Inevitably, for Lennon is now presented as a secular saint, rather than a highly gifted but conflicted man, the opening ceremony of the Beijing Winter Olympics centred on a combination of those two terrible Lennon songs. Imagine (pure cant) was sung (as usual on these occasions) and the chief Olympics chap gave a speech in which he said the world’s politicians should “give peace a chance.”
He was watched by Presidents Xi and Putin, who had come to the opening ceremony fresh from declaring they are now firm allies against the West, seeking peace through strength, or something. The Russians should watch out though. China could at some point decide it wants a chunk of Russia, and its natural resources. It is not inconceivable Russia finds itself eventually fighting on two fronts, usually a bad idea, having started conflicts in Western Europe and then falling out with Xi or a successor.
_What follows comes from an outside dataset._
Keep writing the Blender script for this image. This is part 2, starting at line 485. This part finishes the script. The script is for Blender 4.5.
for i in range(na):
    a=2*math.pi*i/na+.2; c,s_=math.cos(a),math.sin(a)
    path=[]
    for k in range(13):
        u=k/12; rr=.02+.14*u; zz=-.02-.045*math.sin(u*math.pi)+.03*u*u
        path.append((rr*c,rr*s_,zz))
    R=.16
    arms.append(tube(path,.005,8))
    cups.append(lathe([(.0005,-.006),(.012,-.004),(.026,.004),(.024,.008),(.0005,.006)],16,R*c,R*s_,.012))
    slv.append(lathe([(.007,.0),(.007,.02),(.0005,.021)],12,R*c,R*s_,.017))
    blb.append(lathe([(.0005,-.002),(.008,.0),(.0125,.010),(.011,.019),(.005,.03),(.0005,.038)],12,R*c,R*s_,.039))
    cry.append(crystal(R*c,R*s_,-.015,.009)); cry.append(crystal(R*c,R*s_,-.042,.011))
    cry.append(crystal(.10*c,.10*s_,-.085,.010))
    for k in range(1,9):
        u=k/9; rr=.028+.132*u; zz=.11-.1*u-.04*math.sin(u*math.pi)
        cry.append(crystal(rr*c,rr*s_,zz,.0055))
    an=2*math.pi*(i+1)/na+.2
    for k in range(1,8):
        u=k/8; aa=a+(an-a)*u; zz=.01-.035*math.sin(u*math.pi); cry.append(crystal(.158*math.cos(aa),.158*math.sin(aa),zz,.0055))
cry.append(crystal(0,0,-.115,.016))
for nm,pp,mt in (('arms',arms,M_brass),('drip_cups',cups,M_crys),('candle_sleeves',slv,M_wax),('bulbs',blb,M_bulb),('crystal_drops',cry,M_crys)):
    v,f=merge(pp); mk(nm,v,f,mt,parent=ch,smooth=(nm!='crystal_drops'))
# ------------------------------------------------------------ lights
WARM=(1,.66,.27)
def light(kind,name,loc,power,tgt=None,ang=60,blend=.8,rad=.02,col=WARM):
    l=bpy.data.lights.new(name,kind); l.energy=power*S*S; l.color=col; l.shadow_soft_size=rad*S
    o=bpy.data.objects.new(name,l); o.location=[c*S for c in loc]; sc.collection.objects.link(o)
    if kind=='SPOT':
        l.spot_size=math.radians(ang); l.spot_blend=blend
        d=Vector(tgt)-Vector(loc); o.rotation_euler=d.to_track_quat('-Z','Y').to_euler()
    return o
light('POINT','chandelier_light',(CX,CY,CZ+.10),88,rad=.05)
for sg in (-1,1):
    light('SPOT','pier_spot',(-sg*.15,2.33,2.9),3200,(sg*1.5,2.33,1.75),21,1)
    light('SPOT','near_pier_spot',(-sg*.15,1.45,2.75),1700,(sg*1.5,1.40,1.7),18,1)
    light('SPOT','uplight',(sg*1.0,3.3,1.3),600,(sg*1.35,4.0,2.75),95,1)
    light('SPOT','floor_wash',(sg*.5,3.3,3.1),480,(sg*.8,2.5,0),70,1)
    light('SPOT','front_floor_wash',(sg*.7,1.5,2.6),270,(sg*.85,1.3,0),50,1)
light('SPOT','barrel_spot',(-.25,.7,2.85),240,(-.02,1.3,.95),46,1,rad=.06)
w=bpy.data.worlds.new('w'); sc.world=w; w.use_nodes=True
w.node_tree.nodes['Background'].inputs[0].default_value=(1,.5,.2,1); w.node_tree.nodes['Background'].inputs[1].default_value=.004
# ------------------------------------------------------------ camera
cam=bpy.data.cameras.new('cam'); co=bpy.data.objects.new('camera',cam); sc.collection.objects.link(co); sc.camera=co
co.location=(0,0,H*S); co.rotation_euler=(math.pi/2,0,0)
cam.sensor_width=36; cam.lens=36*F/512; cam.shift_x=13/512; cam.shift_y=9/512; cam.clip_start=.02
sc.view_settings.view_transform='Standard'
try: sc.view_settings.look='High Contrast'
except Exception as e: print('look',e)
Seeing the clips from Beijing, with the totalitarian regime that locks up the Uighars trumpeting peace, love and harmony, it was the title of that other Lennon song I mentioned that came to mind in relation to the Chinese Communist Party. Run for your life, if you can.
What I’m watching
I recommend Final Account by the late film-maker Luke Holland. He spent a decade capturing on film the last generation alive who served the Nazis. The film was released in 2020. By turns chilling and moving, the documentary turns on the scene when a former SS officer explains to some disaffected and sceptical youths why it is important to feel ashamed. The encounter takes place at the villa in Wannsee, where the Final Solution was planned at a meeting eighty years ago, in January 1942. Final Account is available to view on @bbciplayer.